Conta
Estavam em reforma, acho que iria ter um show.
Pois é.
Sentei no meio fio e a chuva me encharcou sem que eu pudesse impedir.
Conversava comigo mesmo, enquanto os carros passavam e as pessoas corriam para não se molhar.
Lembrava de uma amiga que dizia que eu nunca havia seguido meu coração. Não, ela não estava errada e eu sei muito bem que eu sempre segui razão.
Senti, antes de estar ali na sarjeta, que era hora de deixar de ser tão distante de mim e fazer o que eu nunca fiz, que era justamente escutar o que meu coração dizia.
Ai que papo mais melado, eu sei.
Andei três vezes de um lado para o outro (sim, era enorme o lugar por onde andava), de cabeça baixa, seguindo aquela marca branca no chão que levava até a próxima estação do metro.
Chorava sem conseguir me conter. Usava óculos escuro para esconder meus olhos vermelhos. Não era por tristeza, era decepção. Talvez tenha sido indignação, sei lá.

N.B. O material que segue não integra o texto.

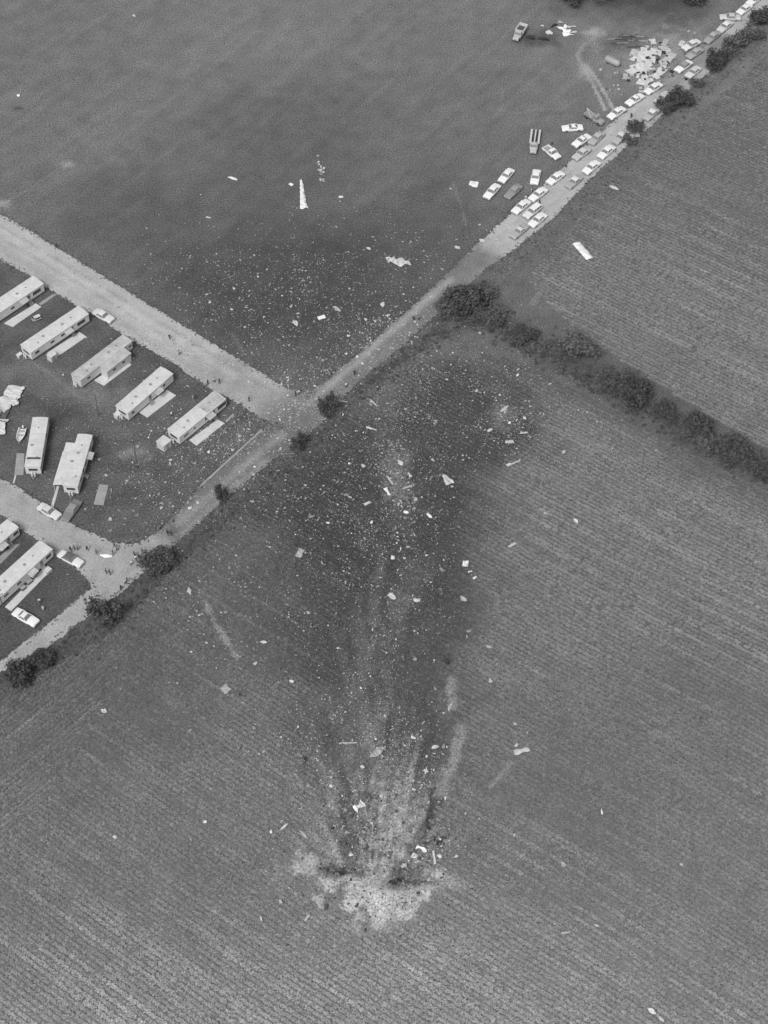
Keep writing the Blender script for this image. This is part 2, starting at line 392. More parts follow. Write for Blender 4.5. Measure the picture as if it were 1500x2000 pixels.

O problema é querer mais do que os outros podem oferecer.
Fui parar numa escadaria, a chuva me levou até lá. Caio Fernando Abreu dizia: "Ele ainda não quer deixar de ser sozinho. Se fosse assim, ah se fosse assim, ele iria ao encontro do poente".
Cai em tentação, chorei mais do que minhas lágrimas podiam escorrer.
Voltei para o mesmo lugar de onde havia saido, encostei no banco do metro e não levantei minha cabeça. Minha calça já seca se molhara com meu desejo escorrido pelos olhos, minhas mãos tremiam e minha pressão foi caindo.
Sai numa estação qualquer, pra respirar.
Me dei conta de que não é o velho pressentimento do meus ombros cairem que iria trazer os olhos pra perto de mim. Nem nada traria. Talvez nem ele mesmo.
E minha conta se abrira para um novo fim.
Mas apenas criança és, embaixo da chuva, perdida em contradição.
A espera do tempo pra fazê-lo sorrir.
Conta pra ele que ninguém faz milagres, nem mesmo eu.
As pessoas se cansam.
Se dê conta do que se perde.
Conta os dias e perceba se teus planos ainda são os mesmos.
E se eu tivesse raiva, não traria minha conta para você ler.